Honoring the elderly was an important part of my childhood. As a child, I sang at nursing homes, visited aging neighbors and relatives, and learned from their vast life experiences.

Not everyone has such opportunities in their lives, to serve and learn from the seniors in their lives. It is never too late to start. I would like to share some of my experiences and hopefully it may provide ideas for how you can honor, serve and learn from the elderly in your own life.

Honoring the Elderly

As Simple As A Smile

Nellie is the first elderly person, besides family, I remember. Nellie was an 80 year-old woman who lived in our small community. At five-years old, I loved visiting Nellie. She always greeted us with a smile and a cookie. At the time, we didn’t live near family so, naturally, Nellie became our surrogate grandmother. I don’t remember much about our visits but I do remember the joy she expressed when she opened her door and saw us standing there. I couldn’t help but love her.

Nellie taught me serving those around you can be something as simple as a smile.


The Extraordinary Ordinary

Whenever my Grandma Nielson came to visit, we knew what would happen. She would organize us into a mini-cleaning crew, assign us a broom, vacuum, or mop and put us to work. “And when we’re done, I’ll take you out to lunch!” she would exclaim. I’m not sure she knew this, but it wasn’t necessarily lunch that motivated us to work together but rather the love we had for her and her willingness to come and spend time with us, even if it was working together to clean our home.

Spending time with my Grandma Nielson taught me honoring the elderly can be as simple as joyfully spending time together doing ordinary things.


Home Is Where The Heart Is: Family Traditions

Christmas breakfasts, crazy off-key renditions of “Happy Birthday”, napkin-hat reunions, and hail-storm vacations; we all have fond memories of family traditions.

I’ll never forget the Thanksgiving meals with my Grandma and Grandpa Adams. My father and his three brothers would regale us with the comical adventures of their youth; working on their grandparents farm, swinging from ropes over rivers, and stealing watermelons… narrowly escaping the wrath of their farmer neighbor. I remember cousins, aunts, uncles, and grandparents laughing to tears. Such fond memories.

The time spent planning, prepping, and carrying out such traditions are worth every effort. The memories created through these activities can carry us through times of difficulty for these memories bring us home, even when we are far away.

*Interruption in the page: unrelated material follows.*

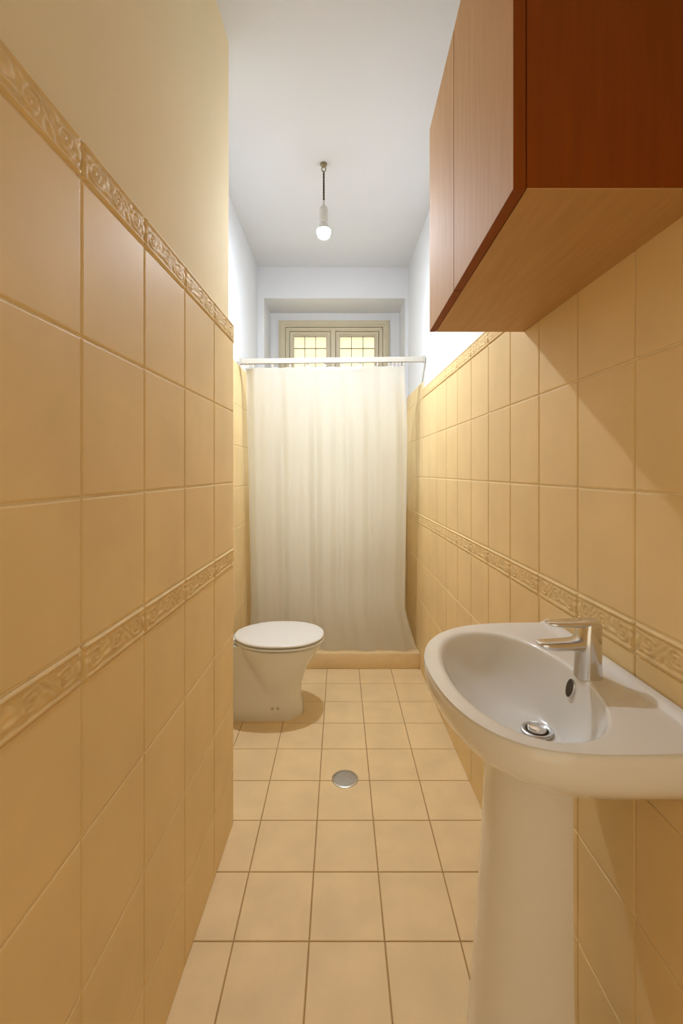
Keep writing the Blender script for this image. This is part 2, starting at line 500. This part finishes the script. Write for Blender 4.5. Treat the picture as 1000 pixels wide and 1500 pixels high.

Thanksgiving at Grandma and Grandpa Adams’ taught me family bonds are strengthened by joyful traditions.


My Arms Around Her

Great-Grandma Clark was born in England in 1899 and immigrated to America in her youth.  She lived through the tumult of World War II, lost her four-year-old son in a tragic car accident, taught my future Grandmother-in-law Shakespeare classes in her refined and memorable British accent. We visited her at her home many times before she became bed-ridden and needed to be placed in a full-time nursing facility. She eventually lost her ability to remember, to hear, to see, and yet my mother continued to take us to visit her as often as possible.

At 8 years old, I didn’t like the smells of the nursing home. I didn’t like seeing my great-grandmother unable to move or talk with me. I remember feeling sad and wondered why we kept visiting when she could no longer respond to us.

The wisdom acquired through age and experience has brought me answers. We visited my great-grandmother because she raised my grandmother who raised my mother who raised me; because she sacrificed for all of us; because I came to know myself better through knowing her; because, even though she could no longer put her arms around me, I could still put my arms around her.

Great-Grandma Clark taught me to recognize the sacrifices made by those who’ve come before and to honor those sacrifices by becoming the best daughter, sister, mother, and, hopefully one day, grandmother possible. She taught me, through our continued visits, a deeper and more abiding love; love not dependent on reciprocation. Visiting grandma taught me the responsibility and joy of family.


Do Unto Others

“Honor” means to show respect to those who have made a sacrifice for us. We honor our elders through serving and learning from their examples; we honor them through small acts of kindness, spending ordinary time together, joining in family traditions, and being there for them in their times of need as they were there for us.

Taking a little time out of our lives to serve and learn from these incredible individuals, wells of knowledge and experience, is worth every effort. In so doing, we will not only become a greater people, a people more united in purpose and in love, we will be teaching the next generation how to serve and learn from us as we acquire our honorable titles of “Elderly”.